小濱:私の場合は一週間程度しか持っていきませんでした。取りあえずTシャツを多めに持っていきさえいれば、基地内ではそれで十分ですし、外に出る際にはそれに防寒着を着るだけですからね。
ーーへえ〜。意外と少ないんですね。
小濱:定期的に洗濯しますし、何より南極ではお洒落をする必要がまったくないので(笑)。意外と何とかなりますね。
ーー逞しいですね! 今日はありがとうございました。
写真協力:国立極地研究所
ーー第6話でキマリたちは出国し、シンガポール経由でオーストラリアのフリーマントルに向かいます。実際の観測隊の皆さんもこのルートを使用するんですか?
小濱:いえ。実際は隊員は成田空港に集合してからパース(オーストラリア)へ向かいます。フリーマントルはパースから約20kmのところにある街なので、そこからバスで移動して現地に到着する流れです。
ーーキマリたちの航路はレアケースなんですね。ちなみに現地までの移動は個人単位で行うんですか?
小濱:観測隊員みんなで移動しますね。成田で集合して、ささやかなイベントを行ったあと、全員で日本を出国します。
ーー成田でプチ出国式が行われているんですね。
小濱:はい。
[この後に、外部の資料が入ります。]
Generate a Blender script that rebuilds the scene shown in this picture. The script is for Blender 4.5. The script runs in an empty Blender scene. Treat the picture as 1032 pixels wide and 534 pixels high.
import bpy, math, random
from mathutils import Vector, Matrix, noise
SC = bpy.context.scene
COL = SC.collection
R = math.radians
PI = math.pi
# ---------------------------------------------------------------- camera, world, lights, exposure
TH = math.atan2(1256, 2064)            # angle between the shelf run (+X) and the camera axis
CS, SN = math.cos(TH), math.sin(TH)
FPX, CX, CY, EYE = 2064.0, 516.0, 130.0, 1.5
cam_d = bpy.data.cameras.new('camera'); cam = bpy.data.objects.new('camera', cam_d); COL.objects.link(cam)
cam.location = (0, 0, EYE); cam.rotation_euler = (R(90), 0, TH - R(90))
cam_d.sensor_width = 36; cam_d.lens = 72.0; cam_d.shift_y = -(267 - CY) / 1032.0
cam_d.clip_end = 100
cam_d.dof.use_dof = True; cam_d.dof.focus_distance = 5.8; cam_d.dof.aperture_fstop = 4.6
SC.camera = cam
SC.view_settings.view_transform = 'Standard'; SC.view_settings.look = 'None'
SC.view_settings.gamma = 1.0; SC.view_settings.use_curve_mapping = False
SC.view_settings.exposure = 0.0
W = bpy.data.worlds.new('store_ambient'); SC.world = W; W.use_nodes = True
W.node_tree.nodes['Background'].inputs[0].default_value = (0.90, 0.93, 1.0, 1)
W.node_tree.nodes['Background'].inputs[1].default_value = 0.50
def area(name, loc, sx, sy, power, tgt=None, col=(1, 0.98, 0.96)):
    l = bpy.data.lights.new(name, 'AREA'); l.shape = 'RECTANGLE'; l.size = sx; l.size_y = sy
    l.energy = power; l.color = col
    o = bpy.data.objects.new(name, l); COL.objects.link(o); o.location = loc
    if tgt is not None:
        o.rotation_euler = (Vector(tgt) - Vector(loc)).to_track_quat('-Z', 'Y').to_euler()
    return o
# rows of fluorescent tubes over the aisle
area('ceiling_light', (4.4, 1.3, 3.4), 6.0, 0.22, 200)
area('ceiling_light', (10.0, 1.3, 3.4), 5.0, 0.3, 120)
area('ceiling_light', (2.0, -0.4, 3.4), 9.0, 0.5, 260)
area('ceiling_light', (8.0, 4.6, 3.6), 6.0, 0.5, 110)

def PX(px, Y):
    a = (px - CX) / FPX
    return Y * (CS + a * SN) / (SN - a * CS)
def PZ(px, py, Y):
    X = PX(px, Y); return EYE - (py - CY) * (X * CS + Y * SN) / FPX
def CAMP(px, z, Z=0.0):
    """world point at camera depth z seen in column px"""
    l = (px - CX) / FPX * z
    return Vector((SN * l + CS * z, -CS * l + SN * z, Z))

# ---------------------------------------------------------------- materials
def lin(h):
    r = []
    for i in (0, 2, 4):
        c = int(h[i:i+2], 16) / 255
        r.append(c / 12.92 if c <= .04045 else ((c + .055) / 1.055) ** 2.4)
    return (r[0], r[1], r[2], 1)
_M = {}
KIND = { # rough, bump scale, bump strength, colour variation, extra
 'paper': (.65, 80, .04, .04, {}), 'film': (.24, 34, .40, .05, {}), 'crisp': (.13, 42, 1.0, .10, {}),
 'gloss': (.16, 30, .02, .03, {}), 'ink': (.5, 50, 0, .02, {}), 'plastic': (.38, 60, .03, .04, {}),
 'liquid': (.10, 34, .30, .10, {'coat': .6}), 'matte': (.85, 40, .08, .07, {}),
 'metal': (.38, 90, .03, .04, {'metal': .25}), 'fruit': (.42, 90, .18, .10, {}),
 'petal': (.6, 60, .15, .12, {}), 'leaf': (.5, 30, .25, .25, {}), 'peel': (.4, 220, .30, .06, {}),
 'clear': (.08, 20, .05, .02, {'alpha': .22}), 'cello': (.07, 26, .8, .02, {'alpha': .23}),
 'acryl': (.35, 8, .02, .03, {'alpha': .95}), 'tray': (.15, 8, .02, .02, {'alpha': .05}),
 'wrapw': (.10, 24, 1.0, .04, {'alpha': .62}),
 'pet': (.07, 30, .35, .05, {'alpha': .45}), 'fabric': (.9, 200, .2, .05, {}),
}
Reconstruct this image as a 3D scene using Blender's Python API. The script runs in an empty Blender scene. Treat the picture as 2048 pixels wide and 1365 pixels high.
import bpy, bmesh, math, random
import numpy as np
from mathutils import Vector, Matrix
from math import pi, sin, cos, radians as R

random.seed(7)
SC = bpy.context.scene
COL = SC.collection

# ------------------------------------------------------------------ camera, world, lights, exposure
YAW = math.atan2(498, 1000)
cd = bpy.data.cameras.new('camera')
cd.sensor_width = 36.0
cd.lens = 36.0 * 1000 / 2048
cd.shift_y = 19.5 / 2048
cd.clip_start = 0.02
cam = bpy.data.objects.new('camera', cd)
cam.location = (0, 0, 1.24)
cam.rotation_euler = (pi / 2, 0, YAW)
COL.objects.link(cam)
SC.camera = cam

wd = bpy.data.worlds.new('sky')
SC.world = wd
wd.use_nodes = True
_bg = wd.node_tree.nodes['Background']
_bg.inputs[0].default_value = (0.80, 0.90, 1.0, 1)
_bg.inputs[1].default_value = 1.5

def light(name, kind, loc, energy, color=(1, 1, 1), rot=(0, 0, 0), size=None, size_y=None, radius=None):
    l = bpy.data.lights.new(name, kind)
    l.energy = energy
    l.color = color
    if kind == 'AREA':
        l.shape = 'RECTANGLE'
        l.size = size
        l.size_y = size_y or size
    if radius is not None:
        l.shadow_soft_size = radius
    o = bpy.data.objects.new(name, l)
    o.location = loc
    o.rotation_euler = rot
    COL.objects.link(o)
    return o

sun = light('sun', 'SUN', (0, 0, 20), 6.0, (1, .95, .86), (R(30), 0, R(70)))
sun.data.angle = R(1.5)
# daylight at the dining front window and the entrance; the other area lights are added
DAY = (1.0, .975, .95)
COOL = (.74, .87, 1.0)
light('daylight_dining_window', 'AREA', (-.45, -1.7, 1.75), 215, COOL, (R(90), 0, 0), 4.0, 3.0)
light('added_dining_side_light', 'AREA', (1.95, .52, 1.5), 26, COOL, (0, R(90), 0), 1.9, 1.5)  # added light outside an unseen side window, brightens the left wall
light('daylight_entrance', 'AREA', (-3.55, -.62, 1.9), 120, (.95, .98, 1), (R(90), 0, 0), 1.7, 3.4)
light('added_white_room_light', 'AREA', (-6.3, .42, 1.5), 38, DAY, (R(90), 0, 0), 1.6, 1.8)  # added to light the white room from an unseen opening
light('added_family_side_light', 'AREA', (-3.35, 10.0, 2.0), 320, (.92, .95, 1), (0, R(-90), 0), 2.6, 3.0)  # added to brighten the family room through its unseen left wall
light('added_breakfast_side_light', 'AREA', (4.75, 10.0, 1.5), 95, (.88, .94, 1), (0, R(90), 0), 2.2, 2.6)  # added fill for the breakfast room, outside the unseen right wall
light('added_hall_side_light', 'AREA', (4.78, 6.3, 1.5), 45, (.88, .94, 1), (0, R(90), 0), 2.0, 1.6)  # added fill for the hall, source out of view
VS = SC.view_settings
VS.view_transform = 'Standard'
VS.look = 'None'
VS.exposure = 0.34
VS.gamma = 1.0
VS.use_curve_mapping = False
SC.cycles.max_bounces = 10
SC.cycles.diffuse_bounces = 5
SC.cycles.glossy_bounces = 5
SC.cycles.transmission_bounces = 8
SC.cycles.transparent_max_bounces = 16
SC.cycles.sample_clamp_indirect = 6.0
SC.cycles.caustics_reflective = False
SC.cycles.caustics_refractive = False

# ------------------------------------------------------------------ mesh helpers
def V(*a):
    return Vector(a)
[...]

文部科学省の方や極地研の所長、観測隊員の家族などが集まります。特に公式にアナウンスしているわけではなく、あくまで内々のイベントなのですが、メディアの方が取材に来られることもあるので、ニュースでご覧になった方もいるかもしれません。いずれにしろ出国は全員行動で、けっこう規律正しく動くんですよ。
ーーたしかにそのほうがキマリたちのようなアクシデントも回避できそうですね。
小濱:そうですね。100名近くの隊員がいますから、バラバラで動くといろいろとリスクが大きいんですよね。なので航空券も極地研が一括購入して成田で配布するようにしたりと、なるべく紛失の恐れがないような流れにしています。